Il reato di clandestinità e l’Europa

La Corte di giustizia europea si è pronunciata contro il nostro ordinamento, in contrasto con la direttiva europea sui rimpatri. I giudici non possono disattenderne le indicazioni
Clandestino

Su ricorso della Corte di Appello di Trento, la Corte di Giustizia dell’Unione Europea ha preso in esame la disposizione del nostro ordinamento che prevede il reato di clandestinità. Questo reato si configura quando un cittadino extracomunitario non obbedisce ad un provvedimento di espulsione e viene “scoperto” dalle forze dell’ordine ancora a spasso sul nostro territorio. In questo caso viene arrestato e processato per il reato, appunto, di clandestinità.

 

La Corte di Giustizia nei giorni scorsi ha emesso una sentenza che consente espressamente ai Giudici italiani di non attenersi alla nostra legge perché è contraria ai principi che ispirano la Direttiva rimpatri, che tratta analoga materia.

Questa Direttiva tuttavia non considera la clandestinità come un reato, ma disciplina in maniera ampia e dettagliata il comportamento e le soluzioni che uno Stato deve adottare quando sul proprio territorio vi sono persone che vi soggiornano in maniera irregolare, ossia senza permesso di soggiorno.

 

L’Italia in questi ultimi anni si trova proprio in questa situazione, lo sappiamo tutti. Ma anziché adoperarsi per recepire la Direttiva comunitaria richiamata dalla Corte, e che risale al 2008, ha emanato una legge che è fondata su principi molto restrittivi ed in contrasto con lo spirito della Direttiva stessa. La Corte ha preso atto della nostra situazione ed ha statuito di conseguenza, con il risultato che ora deve essere serenamente disattesa una parte – non irrilevante – di una legge italiana.

 

Il comunicato stampa della Corte di Giustizia ha sinteticamente espresso le ragioni di questa clamorosa sentenza: «Una sanzione penale quale quella prevista dalla legislazione italiana può compromettere la realizzazione dell’obiettivo di instaurare una politica efficace di allontanamento e di rimpatrio nel rispetto dei diritti fondamentali».

 

Solo due minime considerazioni.
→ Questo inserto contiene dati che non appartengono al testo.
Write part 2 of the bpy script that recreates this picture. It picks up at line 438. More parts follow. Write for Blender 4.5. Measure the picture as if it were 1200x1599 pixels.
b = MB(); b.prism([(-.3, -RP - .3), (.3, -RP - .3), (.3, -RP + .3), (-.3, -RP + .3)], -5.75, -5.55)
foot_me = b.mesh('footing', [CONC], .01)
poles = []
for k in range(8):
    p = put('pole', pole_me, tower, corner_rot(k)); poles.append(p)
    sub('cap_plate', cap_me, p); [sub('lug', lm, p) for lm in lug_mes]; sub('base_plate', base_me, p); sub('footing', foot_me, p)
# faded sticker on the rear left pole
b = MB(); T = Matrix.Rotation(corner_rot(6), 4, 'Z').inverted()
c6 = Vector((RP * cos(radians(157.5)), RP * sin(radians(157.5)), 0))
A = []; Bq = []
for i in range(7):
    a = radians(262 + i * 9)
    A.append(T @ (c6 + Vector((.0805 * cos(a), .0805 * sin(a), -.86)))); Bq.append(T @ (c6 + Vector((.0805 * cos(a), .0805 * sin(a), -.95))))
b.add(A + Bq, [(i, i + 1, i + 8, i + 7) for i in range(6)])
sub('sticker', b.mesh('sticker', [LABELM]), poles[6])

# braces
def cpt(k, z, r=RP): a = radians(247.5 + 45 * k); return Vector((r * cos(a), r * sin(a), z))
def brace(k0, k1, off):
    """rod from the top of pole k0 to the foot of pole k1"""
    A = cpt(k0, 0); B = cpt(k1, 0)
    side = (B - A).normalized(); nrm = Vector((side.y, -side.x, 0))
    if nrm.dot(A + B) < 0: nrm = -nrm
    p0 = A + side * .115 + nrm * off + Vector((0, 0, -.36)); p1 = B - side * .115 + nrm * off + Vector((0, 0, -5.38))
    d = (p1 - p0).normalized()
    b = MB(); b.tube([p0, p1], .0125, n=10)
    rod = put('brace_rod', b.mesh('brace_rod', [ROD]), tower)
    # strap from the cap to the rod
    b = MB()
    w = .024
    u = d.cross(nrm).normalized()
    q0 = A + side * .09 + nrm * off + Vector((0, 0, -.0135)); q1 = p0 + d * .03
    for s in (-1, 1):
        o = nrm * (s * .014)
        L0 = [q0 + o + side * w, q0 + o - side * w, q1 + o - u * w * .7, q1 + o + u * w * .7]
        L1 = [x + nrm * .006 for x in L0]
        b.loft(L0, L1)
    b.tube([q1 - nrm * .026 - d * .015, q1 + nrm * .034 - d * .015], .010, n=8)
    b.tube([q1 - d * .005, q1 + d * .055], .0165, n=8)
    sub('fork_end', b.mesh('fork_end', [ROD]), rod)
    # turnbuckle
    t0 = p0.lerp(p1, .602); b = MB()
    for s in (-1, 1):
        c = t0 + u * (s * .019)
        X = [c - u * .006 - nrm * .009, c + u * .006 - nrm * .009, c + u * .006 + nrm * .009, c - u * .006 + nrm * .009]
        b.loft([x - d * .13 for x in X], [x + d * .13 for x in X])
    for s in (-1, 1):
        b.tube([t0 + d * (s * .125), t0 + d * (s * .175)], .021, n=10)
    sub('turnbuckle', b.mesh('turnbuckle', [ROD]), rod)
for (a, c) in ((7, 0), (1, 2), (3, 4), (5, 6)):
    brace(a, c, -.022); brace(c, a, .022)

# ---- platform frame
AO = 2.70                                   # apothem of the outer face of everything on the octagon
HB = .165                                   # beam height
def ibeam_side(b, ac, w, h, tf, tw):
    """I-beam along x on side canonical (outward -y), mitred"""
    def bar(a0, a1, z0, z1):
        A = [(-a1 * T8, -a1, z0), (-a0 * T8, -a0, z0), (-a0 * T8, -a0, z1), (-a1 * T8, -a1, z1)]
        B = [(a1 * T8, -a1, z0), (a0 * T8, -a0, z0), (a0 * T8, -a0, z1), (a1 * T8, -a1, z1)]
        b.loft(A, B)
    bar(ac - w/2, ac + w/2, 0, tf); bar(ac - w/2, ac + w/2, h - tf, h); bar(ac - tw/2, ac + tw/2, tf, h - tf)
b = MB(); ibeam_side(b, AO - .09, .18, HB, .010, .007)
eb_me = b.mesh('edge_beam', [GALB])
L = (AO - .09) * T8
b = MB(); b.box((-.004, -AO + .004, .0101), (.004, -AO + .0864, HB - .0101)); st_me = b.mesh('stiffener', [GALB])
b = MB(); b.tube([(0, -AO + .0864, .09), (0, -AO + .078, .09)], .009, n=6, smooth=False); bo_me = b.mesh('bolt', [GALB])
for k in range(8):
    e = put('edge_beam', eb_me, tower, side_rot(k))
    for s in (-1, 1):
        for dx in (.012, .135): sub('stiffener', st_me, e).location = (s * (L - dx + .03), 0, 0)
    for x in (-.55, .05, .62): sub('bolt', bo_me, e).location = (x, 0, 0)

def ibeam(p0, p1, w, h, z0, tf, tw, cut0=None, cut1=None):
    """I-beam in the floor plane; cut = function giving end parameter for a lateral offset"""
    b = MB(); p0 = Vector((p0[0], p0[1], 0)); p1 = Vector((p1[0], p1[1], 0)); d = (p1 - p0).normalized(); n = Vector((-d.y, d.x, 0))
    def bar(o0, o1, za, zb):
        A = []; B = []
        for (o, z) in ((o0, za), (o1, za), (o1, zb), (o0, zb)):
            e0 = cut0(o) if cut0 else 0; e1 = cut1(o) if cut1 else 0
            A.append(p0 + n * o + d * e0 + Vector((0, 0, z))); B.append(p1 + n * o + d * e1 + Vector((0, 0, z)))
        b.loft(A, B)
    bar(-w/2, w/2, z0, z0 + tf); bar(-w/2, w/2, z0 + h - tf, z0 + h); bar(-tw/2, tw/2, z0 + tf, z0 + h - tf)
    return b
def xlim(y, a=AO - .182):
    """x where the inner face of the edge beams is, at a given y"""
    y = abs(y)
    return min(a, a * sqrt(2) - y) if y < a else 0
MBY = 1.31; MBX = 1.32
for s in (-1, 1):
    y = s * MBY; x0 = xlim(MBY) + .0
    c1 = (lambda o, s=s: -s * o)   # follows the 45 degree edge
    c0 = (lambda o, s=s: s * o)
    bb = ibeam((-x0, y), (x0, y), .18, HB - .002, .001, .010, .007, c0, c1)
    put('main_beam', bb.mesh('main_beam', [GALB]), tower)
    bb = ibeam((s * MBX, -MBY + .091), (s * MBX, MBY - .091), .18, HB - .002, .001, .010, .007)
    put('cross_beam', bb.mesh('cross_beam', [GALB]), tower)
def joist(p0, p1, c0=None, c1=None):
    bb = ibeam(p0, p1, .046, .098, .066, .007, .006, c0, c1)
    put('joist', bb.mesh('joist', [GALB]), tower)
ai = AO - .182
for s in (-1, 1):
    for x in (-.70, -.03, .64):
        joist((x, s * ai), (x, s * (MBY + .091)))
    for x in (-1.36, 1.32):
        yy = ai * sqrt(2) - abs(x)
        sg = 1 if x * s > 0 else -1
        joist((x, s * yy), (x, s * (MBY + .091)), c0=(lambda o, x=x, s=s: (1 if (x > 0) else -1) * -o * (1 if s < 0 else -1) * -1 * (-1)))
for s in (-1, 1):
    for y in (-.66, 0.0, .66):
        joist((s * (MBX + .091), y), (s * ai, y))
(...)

La prima è che se l’Italia invoca l’aiuto dell’Europa per affrontare l’immigrazione massiccia di questi anni, dovrebbe allinearsi, prima di tutto, alla normativa europea in cui potrebbe trovare spunti per una soluzione.

La seconda è che dalla Corte impariamo che il rispetto dei diritti fondamentali rappresenta la premessa di ogni decisione, nazionale e locale, e che forse dovremmo rileggere almeno la Carta dei Diritti dell’uomo prima di imboccare strade da cui prima o poi dobbiamo obbligatoriamente tornare indietro.